Exercise brief ->
In the entries below, find the line with "Reconstruct this image" and the line with "t=np.clip((np.asarray(x,float)-a)/(b-a),0,1);return t*t*(3-2*t)", then retype both and everything between them exactly. Do not copy the pictures.

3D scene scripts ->
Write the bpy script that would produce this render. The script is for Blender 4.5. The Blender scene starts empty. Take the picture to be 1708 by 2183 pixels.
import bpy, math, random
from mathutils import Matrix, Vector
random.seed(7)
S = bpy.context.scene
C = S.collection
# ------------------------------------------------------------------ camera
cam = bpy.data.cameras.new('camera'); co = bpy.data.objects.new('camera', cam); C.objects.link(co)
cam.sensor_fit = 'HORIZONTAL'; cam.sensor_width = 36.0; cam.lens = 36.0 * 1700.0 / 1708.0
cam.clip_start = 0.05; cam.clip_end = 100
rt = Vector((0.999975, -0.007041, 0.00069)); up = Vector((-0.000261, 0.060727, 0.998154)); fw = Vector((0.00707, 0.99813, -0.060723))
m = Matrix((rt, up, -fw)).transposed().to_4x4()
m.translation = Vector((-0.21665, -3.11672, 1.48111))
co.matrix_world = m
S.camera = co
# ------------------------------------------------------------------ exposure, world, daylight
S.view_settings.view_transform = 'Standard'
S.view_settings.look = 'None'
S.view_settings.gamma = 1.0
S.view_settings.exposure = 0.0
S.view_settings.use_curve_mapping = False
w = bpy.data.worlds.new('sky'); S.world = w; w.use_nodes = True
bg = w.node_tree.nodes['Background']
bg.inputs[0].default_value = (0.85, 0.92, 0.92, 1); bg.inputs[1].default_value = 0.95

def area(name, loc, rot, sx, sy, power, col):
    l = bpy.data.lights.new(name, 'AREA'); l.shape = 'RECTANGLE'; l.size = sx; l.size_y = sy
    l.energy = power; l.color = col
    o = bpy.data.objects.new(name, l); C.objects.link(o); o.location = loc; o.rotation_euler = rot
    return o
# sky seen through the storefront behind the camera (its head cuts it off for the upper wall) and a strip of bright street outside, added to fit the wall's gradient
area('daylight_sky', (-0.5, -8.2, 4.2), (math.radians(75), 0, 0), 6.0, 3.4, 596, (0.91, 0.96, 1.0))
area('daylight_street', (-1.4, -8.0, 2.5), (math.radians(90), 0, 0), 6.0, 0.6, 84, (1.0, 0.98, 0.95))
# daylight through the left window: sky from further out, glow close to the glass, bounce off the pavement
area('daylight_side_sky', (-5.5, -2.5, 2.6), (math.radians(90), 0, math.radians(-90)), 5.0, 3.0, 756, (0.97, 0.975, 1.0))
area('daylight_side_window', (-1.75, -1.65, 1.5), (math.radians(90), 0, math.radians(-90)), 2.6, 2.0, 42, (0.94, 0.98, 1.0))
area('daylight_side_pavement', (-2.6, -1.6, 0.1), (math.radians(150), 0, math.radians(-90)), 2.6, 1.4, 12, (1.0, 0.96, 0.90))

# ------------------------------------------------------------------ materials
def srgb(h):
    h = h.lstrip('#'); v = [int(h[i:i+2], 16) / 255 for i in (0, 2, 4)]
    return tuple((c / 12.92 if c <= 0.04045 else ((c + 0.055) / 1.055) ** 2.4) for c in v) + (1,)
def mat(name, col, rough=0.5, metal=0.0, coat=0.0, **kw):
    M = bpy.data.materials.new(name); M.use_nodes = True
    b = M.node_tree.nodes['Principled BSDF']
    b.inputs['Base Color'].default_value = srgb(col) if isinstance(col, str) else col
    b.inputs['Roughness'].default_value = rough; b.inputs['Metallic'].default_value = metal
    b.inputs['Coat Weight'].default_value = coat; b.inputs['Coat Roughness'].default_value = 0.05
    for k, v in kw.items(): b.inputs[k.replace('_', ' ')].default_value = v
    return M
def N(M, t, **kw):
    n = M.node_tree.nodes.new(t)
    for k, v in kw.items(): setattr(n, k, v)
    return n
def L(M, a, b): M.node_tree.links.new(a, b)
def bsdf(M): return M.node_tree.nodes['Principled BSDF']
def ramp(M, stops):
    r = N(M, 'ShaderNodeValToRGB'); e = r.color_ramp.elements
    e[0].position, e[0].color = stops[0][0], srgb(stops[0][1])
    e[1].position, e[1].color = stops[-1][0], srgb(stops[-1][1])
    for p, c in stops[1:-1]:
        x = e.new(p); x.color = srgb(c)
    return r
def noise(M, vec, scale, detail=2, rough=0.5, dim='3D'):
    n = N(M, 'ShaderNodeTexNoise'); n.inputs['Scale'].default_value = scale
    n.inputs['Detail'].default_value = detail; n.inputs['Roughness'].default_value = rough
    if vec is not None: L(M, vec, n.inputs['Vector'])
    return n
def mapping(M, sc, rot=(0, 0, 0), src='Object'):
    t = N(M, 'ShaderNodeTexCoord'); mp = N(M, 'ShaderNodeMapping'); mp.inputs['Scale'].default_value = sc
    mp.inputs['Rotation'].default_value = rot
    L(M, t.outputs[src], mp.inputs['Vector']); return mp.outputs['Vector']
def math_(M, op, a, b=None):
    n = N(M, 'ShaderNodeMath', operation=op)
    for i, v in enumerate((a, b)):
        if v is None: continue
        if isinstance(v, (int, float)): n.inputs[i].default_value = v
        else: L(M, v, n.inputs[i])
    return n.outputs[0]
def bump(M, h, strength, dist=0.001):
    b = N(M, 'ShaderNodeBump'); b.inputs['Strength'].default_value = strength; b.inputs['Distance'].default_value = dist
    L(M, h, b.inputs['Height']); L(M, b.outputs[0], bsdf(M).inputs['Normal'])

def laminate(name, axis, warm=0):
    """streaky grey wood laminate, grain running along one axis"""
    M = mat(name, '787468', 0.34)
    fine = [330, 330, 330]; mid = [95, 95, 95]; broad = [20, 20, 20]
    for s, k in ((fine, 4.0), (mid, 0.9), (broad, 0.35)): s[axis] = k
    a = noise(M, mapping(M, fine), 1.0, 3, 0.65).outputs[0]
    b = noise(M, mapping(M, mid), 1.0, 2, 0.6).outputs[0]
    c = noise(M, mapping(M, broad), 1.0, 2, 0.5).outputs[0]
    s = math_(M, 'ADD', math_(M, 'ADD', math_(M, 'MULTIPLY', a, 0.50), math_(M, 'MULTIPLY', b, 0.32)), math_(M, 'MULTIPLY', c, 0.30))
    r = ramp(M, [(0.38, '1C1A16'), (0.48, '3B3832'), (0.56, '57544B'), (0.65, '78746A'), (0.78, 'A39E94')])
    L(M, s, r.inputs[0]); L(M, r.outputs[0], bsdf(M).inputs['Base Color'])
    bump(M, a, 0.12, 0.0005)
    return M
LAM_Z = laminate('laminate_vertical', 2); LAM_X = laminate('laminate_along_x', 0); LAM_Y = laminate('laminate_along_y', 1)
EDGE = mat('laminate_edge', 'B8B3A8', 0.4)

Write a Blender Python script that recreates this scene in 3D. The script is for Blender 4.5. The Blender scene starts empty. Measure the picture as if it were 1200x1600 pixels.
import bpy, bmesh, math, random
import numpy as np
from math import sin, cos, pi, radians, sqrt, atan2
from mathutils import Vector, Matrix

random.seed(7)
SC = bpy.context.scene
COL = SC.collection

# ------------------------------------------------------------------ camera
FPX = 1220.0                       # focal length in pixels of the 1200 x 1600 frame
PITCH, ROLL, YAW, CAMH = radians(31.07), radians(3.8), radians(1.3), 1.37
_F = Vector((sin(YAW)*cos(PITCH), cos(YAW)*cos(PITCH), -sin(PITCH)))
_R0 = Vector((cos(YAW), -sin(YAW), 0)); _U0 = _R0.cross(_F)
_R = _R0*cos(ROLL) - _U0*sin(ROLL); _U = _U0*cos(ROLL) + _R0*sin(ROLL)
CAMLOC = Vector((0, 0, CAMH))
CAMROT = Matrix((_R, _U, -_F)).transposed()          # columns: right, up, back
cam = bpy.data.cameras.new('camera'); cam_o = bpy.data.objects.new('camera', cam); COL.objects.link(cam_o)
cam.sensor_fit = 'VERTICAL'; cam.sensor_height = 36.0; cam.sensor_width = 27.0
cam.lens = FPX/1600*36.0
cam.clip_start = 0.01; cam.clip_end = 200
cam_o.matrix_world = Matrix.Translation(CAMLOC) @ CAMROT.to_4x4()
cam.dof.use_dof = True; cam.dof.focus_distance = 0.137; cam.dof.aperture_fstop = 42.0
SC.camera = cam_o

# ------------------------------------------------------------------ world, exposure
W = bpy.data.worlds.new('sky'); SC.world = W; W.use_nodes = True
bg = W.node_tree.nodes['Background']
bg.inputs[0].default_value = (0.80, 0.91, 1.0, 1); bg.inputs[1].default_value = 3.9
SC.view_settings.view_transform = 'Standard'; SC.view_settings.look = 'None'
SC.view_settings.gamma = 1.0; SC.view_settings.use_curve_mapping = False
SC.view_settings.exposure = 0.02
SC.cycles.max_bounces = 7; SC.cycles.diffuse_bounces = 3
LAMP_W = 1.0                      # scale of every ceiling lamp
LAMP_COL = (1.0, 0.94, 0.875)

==

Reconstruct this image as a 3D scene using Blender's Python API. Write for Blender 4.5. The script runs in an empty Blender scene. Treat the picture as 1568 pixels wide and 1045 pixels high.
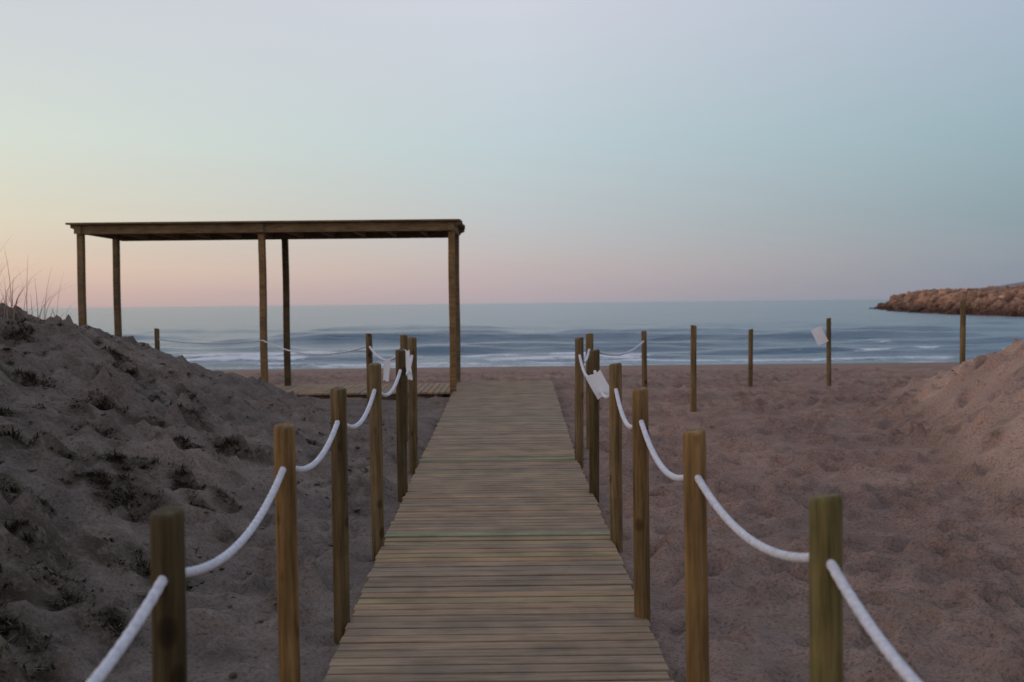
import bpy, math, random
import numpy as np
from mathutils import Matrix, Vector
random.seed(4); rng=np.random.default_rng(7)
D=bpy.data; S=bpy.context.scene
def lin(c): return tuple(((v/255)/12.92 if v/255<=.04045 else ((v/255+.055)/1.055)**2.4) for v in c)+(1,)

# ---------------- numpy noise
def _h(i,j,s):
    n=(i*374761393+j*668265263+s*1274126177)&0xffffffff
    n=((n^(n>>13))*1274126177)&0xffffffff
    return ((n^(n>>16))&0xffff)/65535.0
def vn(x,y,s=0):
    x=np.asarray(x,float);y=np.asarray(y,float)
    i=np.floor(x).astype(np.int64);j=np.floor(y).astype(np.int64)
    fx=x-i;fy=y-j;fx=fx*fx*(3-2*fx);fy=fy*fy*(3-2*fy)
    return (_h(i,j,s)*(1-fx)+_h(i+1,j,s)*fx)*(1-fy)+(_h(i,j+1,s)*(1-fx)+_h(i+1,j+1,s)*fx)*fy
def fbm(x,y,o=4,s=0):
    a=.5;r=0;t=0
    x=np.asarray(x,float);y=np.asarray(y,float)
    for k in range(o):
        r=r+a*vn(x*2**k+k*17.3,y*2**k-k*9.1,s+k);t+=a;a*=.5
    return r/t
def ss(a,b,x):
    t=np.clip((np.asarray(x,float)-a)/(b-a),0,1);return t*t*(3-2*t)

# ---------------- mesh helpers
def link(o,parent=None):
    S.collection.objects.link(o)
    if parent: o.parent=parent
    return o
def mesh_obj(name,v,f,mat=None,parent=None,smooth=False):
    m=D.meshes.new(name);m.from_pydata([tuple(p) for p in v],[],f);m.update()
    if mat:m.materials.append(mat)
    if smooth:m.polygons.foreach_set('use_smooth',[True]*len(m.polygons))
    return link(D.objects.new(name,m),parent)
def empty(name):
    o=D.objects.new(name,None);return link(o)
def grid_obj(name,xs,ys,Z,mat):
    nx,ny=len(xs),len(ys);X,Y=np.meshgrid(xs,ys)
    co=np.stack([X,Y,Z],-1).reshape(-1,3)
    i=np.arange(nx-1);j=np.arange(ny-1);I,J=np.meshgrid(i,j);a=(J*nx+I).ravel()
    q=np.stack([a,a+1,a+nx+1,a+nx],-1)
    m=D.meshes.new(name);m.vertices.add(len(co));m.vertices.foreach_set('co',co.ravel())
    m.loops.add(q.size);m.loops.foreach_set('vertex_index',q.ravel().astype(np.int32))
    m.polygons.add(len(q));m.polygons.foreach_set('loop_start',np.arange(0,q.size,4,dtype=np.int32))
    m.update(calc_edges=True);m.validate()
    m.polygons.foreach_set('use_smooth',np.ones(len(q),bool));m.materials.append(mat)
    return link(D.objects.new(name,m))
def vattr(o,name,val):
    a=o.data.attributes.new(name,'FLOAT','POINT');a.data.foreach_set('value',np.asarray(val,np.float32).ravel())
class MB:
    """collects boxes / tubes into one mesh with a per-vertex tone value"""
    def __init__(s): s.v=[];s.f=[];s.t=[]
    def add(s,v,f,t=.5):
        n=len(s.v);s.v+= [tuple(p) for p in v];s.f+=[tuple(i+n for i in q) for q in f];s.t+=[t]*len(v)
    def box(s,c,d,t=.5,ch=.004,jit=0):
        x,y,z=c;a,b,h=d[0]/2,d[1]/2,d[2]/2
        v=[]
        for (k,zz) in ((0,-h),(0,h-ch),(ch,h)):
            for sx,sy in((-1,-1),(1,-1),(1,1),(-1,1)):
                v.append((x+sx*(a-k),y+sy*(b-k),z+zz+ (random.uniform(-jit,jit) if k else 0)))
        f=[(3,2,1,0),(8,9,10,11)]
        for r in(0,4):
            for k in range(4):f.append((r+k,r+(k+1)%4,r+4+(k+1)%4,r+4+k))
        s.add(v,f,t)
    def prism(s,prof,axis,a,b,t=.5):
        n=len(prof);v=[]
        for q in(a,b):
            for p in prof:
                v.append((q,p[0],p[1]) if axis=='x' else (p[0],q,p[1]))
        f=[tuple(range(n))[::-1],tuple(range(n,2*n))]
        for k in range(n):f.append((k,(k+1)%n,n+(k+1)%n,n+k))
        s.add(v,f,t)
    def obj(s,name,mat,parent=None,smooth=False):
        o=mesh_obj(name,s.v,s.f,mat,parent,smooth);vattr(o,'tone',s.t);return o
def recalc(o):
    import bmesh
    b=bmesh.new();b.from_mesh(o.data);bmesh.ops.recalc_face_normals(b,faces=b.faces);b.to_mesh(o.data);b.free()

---

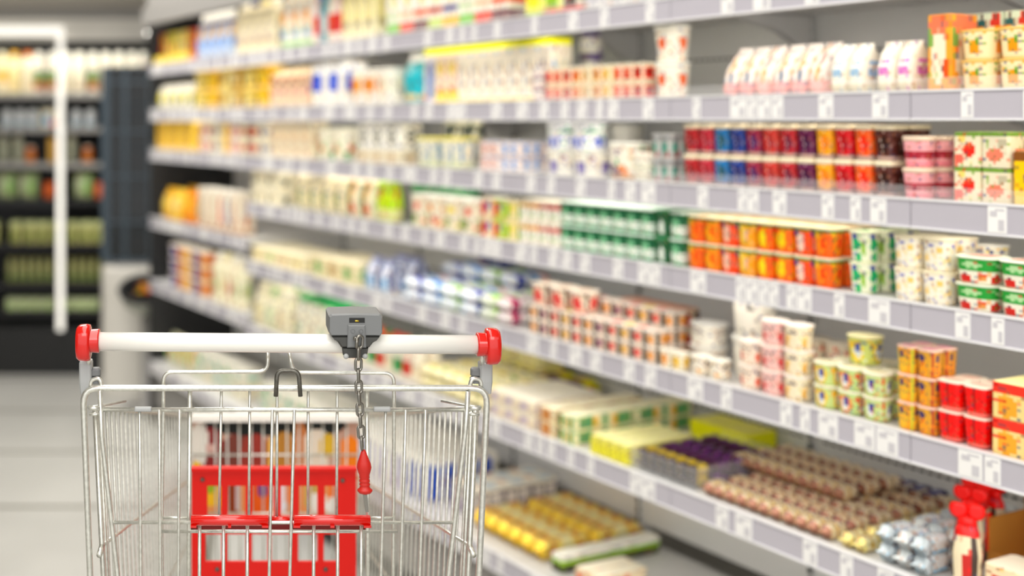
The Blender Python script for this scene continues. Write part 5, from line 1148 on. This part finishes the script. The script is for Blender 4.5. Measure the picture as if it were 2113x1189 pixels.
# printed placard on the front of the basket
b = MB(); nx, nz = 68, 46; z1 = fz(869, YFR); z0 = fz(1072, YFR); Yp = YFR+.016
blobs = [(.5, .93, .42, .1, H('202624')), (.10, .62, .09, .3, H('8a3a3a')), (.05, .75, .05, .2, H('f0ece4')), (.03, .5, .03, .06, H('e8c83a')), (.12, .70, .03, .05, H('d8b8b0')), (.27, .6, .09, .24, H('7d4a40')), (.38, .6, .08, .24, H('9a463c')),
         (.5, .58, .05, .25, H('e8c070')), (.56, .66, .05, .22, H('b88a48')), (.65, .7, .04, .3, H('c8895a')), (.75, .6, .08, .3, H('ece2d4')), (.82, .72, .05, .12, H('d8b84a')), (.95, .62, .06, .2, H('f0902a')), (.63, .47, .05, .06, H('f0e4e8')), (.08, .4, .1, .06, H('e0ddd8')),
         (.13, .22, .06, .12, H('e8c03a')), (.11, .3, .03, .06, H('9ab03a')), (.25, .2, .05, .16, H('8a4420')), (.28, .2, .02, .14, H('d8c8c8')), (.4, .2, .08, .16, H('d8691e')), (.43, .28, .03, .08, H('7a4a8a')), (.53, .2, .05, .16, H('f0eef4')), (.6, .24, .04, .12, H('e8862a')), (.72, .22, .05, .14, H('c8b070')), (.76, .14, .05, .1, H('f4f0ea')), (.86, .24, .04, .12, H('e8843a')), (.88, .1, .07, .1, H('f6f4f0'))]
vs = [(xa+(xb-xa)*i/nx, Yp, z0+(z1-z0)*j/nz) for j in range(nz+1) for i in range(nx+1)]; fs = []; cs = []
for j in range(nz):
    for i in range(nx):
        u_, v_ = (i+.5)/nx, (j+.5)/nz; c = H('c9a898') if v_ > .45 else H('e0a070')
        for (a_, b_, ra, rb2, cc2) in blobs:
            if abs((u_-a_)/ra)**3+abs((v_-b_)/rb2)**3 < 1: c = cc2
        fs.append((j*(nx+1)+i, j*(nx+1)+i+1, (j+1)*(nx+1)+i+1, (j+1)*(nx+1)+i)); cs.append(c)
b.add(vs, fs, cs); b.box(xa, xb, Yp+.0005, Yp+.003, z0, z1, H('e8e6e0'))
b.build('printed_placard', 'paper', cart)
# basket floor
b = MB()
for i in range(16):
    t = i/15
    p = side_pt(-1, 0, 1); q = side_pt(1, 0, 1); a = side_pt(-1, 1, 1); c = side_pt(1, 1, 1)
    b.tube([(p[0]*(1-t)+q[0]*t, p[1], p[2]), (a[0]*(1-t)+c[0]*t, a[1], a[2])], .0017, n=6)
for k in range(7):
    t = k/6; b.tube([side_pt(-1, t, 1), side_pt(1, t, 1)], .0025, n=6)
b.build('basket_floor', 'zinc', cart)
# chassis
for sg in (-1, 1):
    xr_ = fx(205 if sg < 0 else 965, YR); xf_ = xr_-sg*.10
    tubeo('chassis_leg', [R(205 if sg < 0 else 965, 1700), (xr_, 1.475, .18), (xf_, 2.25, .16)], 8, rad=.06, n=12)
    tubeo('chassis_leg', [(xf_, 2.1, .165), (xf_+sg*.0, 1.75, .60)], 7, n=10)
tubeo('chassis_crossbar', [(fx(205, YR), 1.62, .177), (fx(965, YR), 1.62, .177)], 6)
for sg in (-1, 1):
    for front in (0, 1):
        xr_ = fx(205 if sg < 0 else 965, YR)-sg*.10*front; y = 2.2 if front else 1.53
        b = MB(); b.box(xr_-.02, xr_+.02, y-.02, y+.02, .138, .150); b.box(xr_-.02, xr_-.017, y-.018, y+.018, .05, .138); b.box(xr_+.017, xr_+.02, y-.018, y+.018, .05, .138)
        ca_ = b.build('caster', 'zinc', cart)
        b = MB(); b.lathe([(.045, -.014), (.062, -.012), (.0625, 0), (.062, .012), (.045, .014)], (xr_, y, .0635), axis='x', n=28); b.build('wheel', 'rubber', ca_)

The answer ->
Reconstruct this image as a 3D scene using Blender's Python API. Write for Blender 4.5. The script runs in an empty Blender scene. Treat the picture as 1568 pixels wide and 1045 pixels high.
import bpy, math, random
import numpy as np
from mathutils import Matrix, Vector
random.seed(4); rng=np.random.default_rng(7)
D=bpy.data; S=bpy.context.scene
def lin(c): return tuple(((v/255)/12.92 if v/255<=.04045 else ((v/255+.055)/1.055)**2.4) for v in c)+(1,)

# ---------------- numpy noise
def _h(i,j,s):
    n=(i*374761393+j*668265263+s*1274126177)&0xffffffff
    n=((n^(n>>13))*1274126177)&0xffffffff
    return ((n^(n>>16))&0xffff)/65535.0
def vn(x,y,s=0):
    x=np.asarray(x,float);y=np.asarray(y,float)
    i=np.floor(x).astype(np.int64);j=np.floor(y).astype(np.int64)
    fx=x-i;fy=y-j;fx=fx*fx*(3-2*fx);fy=fy*fy*(3-2*fy)
    return (_h(i,j,s)*(1-fx)+_h(i+1,j,s)*fx)*(1-fy)+(_h(i,j+1,s)*(1-fx)+_h(i+1,j+1,s)*fx)*fy
def fbm(x,y,o=4,s=0):
    a=.5;r=0;t=0
    x=np.asarray(x,float);y=np.asarray(y,float)
    for k in range(o):
        r=r+a*vn(x*2**k+k*17.3,y*2**k-k*9.1,s+k);t+=a;a*=.5
    return r/t
def ss(a,b,x):
    t=np.clip((np.asarray(x,float)-a)/(b-a),0,1);return t*t*(3-2*t)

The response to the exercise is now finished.